Bretas lembrou que o "dinheiro apareceu", ao que Cabral rebateu que eles mentiram. "Fico feliz que o dinheiro tenha sido repatriado, mas não sei que dinheiro é esse." Cabral disse nunca ter visto Marcelo e ter encontrado Renato poucas vezes.

"Não tenho nada a ver com esses recursos [no exterior]. Pior do que a mentira é a verossimilhança. O desespero da prisão tem levado às pessoas a contarem mentiras. O que os irmãos Chebar contaram é verossímil", afirmou.

Frente à resposta do ex-governador, o juiz reiterou o fato de que várias empresas e pessoas diferentes citam Cabral em situações diversas: "Todo mundo se juntou para perseguir Sérgio Cabral?". Ao que o governador afirmou que várias pessoas estão usando-no como culpado.
 
"Eu não matei Odete Rotteiman", disse em referência à vilã interpretada pela atriz Beatriz Segal na novela "Vale Tudo". "Não há dúvidas de que há malfeitos sendo colocados nas minhas costas", acrescentou.

"Não vivi do meu salário"

Ele confirmou ter comprado joias no exterior uma vez, mas disse que sua esposa nunca soube e que foi um presente. "Ninguém lava dinheiro comprando joias, carros. Isso perde o valor assim que sai da loja." Como no depoimento da segunda passada, ele reiterou ter feito uso de caixa dois. "Cometi um erro."

Ainda sobre o uso de caixa dois, o ex-governador comentou que essa é uma prática comum na política: "Eu não vivi do meu salário".

Segundo ele, há "cinismo" na forma como é feita a arrecadação de campanha eleitoral. Cabral citou os EUA como exemplo. "Nunca fui parcial com nenhum empresário por me ajudar em nenhuma campanha."

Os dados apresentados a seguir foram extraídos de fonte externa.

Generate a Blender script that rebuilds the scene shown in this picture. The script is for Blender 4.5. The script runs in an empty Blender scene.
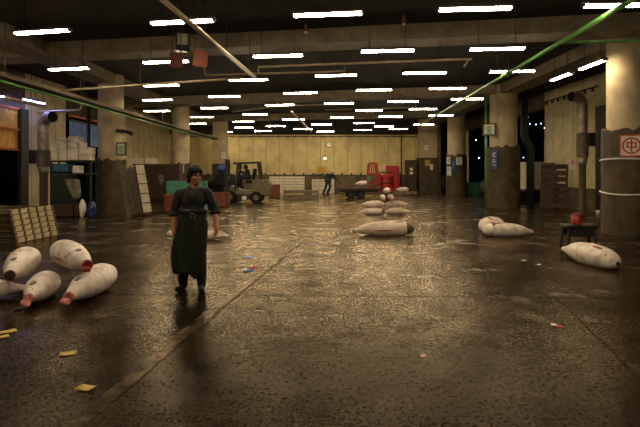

Cabral refutou acusações de que teria favorecido a Fetranspor, sindicato que reúne empresas de transporte, e de que teria recebido pagamentos ao reajustar tarifas de ônibus intermunicipal. Ele elencou fatos, como a lei da gratuidade para idosos e estudantes nos ônibus e barcas, de sua autoria, a ampliação da malha de metrô, entre outras obras, como momentos em que contrariou as empresas de ônibus.

"Que houve ajuda de campanha, houve. Mas essa história de tarifas não é verdade", afirmou. "São fatos."

Bretas o questionou ainda sobre os valores citados por seu assessor, Luiz Carlos Bezerra, que relatou em depoimento um elaborado sistema de pagamento de propinas para o ex-governador. "Esses valores [relatados por Bezerra] não procedem", afirmou. "A contabilidade de Bezerra é digna de psiquiatria."

O juiz começou a audiência de Cabral alertando sobre a importância de "manter um bom nível de relacionamento" ao se referir a afirmação do ex-governador na última segunda-feira (10), quando ele chamou de "maluquice" acusação de que recebia 5% de propina sobre contratos com o governo. Cabral disse que era apenas uma forma de se opor a uma colocação que via como mentirosa e pediu se poderia tomar um café, já que estava há cinco horas esperando para depor.

Adriana diz desconhecer contas no exterior

Em prisão domiciliar desde o fim de março, a ex-primeira-dama do Rio Adriana Ancelmo também prestou depoimento nesta quarta. Ela disse desconhecer que Cabral tivesse contas no exterior. "Nunca soube", afirmou ao ser questionado pelo juiz.

Ela também afirmou que era responsável por todas as despesas de sua casa e que sempre foi responsável pelo pagamento de suas contas pessoais.

Antes de Adriana, a Justiça ouviu seu sócio, Thiago de Aragão, preso desde janeiro por supostamente ter recebido dinheiro em espécie proveniente de propinas do esquema de Cabral entregues a ele pelo operador Carlos Bezerra.